I know, I know, if I try hard enough, I can justify anything. Parsing words isn’t going to change the fact that what I’m really doing is just adding the flavor back in. Calories and fat grams, be darned. Which brings me to my favorite new recipe…

A recent issue of Cooking Light had a squash-rice casserole recipe that sounded intriguing. And since it, unlike most old-fashioned Southern squash casserole recipes, didn’t call for three or four sticks of butter, I got a little excited. Because even if I added some much-needed fat back into the recipe, it would still be healthier than if it had gobs of butter in it. So I got busy tinkering. I substituted yellow squash for the zucchini, went for vegetable broth in place of the chicken broth (a vegetarian trick I rely on regularly), opted for brown rice in place of white rice (which, by the way, actually made the recipe MORE healthy), used full-fat cheese and full-fat sour cream in place of the reduced-fat and fat-free items called for in the original recipe (important for the flavor, remember), and used whole-wheat breadcrumbs rather than plain old white ones (again, making the finished product MORE healthy).

You see how good I am at justifying my actions. But if you just focus on the brown rice and the whole-wheat breadcrumbs, you can almost (if you stretch yourself) pretend that the extra fat grams from the dairy products are canceled out. And besides, since there is less fat in vegetable broth than in chicken broth, I actually REDUCED the fat in, well, one little tiny ingredient.

Whatever. When I made this casserole for The Carnivore’s family and for my family at Christmas, it got rave reviews. So if you’re counting calories for your (argh) New Year’s Resolution, this may not be the recipe for you.

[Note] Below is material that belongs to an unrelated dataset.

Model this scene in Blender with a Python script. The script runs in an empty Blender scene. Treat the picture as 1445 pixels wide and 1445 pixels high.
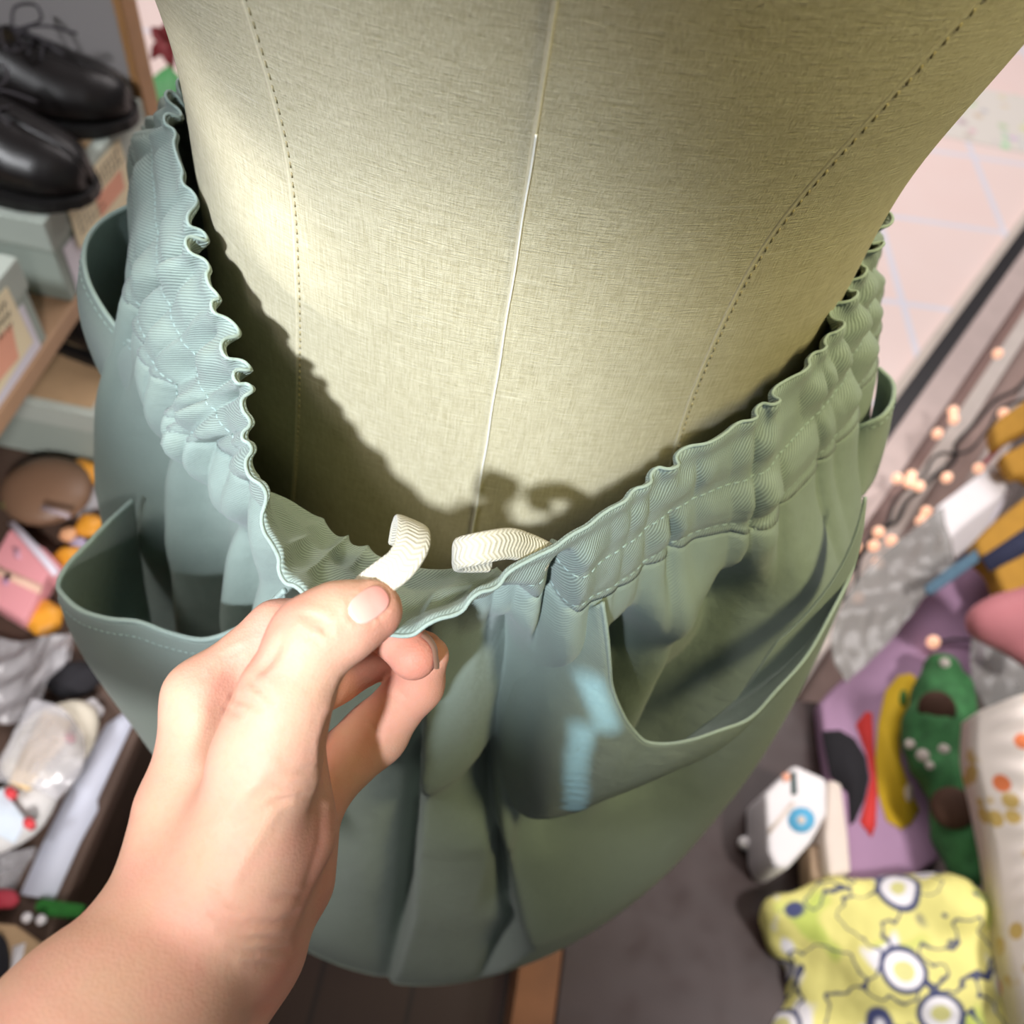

SQUASH AND RICE CASSEROLE (the fattened-up version)
  • 8 cups sliced yellow squash or zucchini, or combination of the two (about 2 1/2 pounds)
  • 1 cup chopped red onion
  • 1/2 cup vegetable broth
  • 2 cups cooked brown rice
  • 1 cup (4 oz) shredded extra-sharp cheddar cheese
  • 1 cup sour cream
  • 1/4 cup (1 oz) grated Parmesan cheese
  • 1/4 cup whole-wheat breadcrumbs
  • 1 tsp salt
  • 1/4 tsp black pepper
  • 2 large eggs, lightly beaten
  • Cooking spray
  1. Combine squash, onion and broth in a Dutch oven and bring to a boil. Cover, and reduce heat to simmer for 15 - 20 minutes, until squash is slightly tender, but not all mushy.
  2. Drain, and slightly mash the squash.
  3. Combine squash, rice, cheese, sour cream, 2 Tbs of the parmesan cheese, breadcrumbs, salt, pepper and eggs; stir together.
  4. Pour into a 9x13 casserole dish coated with cooking spray, and sprinkle with remaining parmesan cheese.
  5. Bake at 350 degrees for 30 minutes.
  6. Broil for a minute or so until top is browned.